The album is now 11 cuts deep. There are five standards, and Bieber co-wrote each of the six new songs. If there's a theme beyond general seasonal merriment, it's the one best captured by first single "Mistletoe": It's Christmas, shawty, but I only have eyes for you. It's already sold 164,000 copies, according to Nielsen SoundScan.
That perspective has won Bieber his adolescent fans -- they apparently adore a hand-holding kind of innocence, with the ever-so-slight hint of eventual experience. But the seduction is more upfront on this album, because, well...
"Vocally, his balls have dropped," Braun says.

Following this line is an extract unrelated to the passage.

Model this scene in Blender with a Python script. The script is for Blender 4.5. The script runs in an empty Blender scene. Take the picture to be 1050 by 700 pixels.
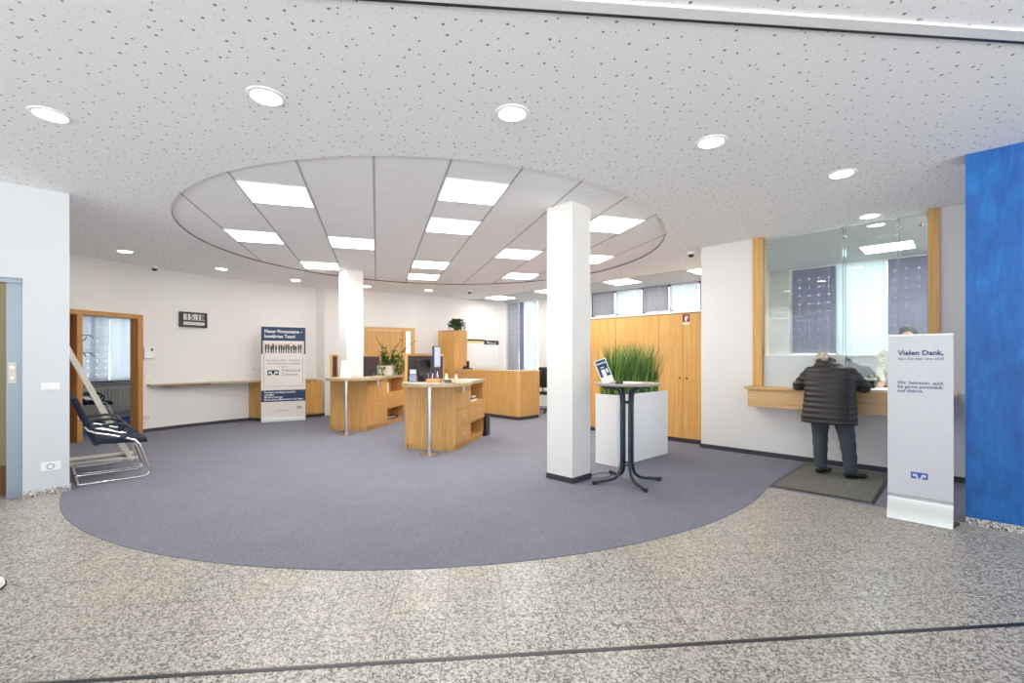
import bpy, bmesh, math, random
from mathutils import Vector, Matrix
PI = math.pi
C = bpy.context.scene.collection
random.seed(7)
CH = 2.99                       # ceiling height
RZ = math.radians(-44.5)        # the building's own axes: s runs to the right and nearer, n runs away to the right
cs, sn = math.cos(RZ), math.sin(RZ)
def W(s, n, z=0.0): return (s*cs - n*sn, s*sn + n*cs, z)

# ------------------------------------------------------------------ materials
def mat(name, col, rough=0.5, metal=0.0, spec=0.5, bump=0.0, bscale=40.0, emit=None, estr=0.0):
    m = bpy.data.materials.new(name); m.use_nodes = True
    nt = m.node_tree; b = nt.nodes['Principled BSDF']
    b.inputs['Base Color'].default_value = (*col, 1); b.inputs['Roughness'].default_value = rough
    b.inputs['Metallic'].default_value = metal; b.inputs['Specular IOR Level'].default_value = spec
    if emit: b.inputs['Emission Color'].default_value = (*emit, 1); b.inputs['Emission Strength'].default_value = estr
    tc = nt.nodes.new('ShaderNodeTexCoord'); nz = nt.nodes.new('ShaderNodeTexNoise'); nz.inputs['Scale'].default_value = bscale
    nt.links.new(tc.outputs['Object'], nz.inputs['Vector'])
    mx = nt.nodes.new('ShaderNodeMix'); mx.data_type = 'RGBA'
    mx.inputs[6].default_value = (*[c*0.96 for c in col], 1); mx.inputs[7].default_value = (*[min(1, c*1.03) for c in col], 1)
    nt.links.new(nz.outputs['Fac'], mx.inputs[0]); nt.links.new(mx.outputs[2], b.inputs['Base Color'])
    if bump:
        bp = nt.nodes.new('ShaderNodeBump'); bp.inputs['Strength'].default_value = bump; bp.inputs['Distance'].default_value = 0.002
        nt.links.new(nz.outputs['Fac'], bp.inputs['Height']); nt.links.new(bp.outputs['Normal'], b.inputs['Normal'])
    return m
def nodes(name):
    m = bpy.data.materials.new(name); m.use_nodes = True
    nt = m.node_tree; return m, nt, nt.nodes['Principled BSDF'], nt.nodes.new('ShaderNodeTexCoord')
def mapping(nt, tc, scale=(1,1,1), rot=(0,0,0), loc=(0,0,0), out='Object'):
    mp = nt.nodes.new('ShaderNodeMapping'); mp.inputs['Scale'].default_value = scale
    mp.inputs['Rotation'].default_value = rot; mp.inputs['Location'].default_value = loc
    nt.links.new(tc.outputs[out], mp.inputs['Vector']); return mp.outputs['Vector']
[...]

Island Def Jam Music Group (IDJMG) president/COO Steve Bartels puts it more gently. "The album really shows his growth as a young man, and his voice has just blossomed," he says. "It will pleasantly surprise many people. It's not your typical holiday album."
There is indeed a warmer, deeper quality to Bieber's voice that gives lines like "It sort of feels like it's Valentine's" -- on a slow jam called "Christmas Eve," which is co-written by Chris Brown -- a more mature resonance. Album opener "Only Thing I Ever Get for Christmas" goes down as smooth as eggnog (sans rum). A duet with his mentor Usher on the Nat "King" Cole classic "The Christmas Song (Chestnuts Roasting on an Open Fire)" finds them both wielding vocal runs and falsetto leaps, very much at home with the pomp and performance of yuletide R&B.
There was one case in which a bass-ier Bieber wasn't a bonus: his duet with Mariah Carey on her own smash "All I Want for Christmas Is You," which Carey suggested after hearing an early recording of Bieber's solo take on it. The catch: It had to be sung in her original key.
"That was the hardest song to do," Braun says. "A year ago that would have been no problem."
"Yes, that was high," Bieber says. "But I grinded it out and we got it down."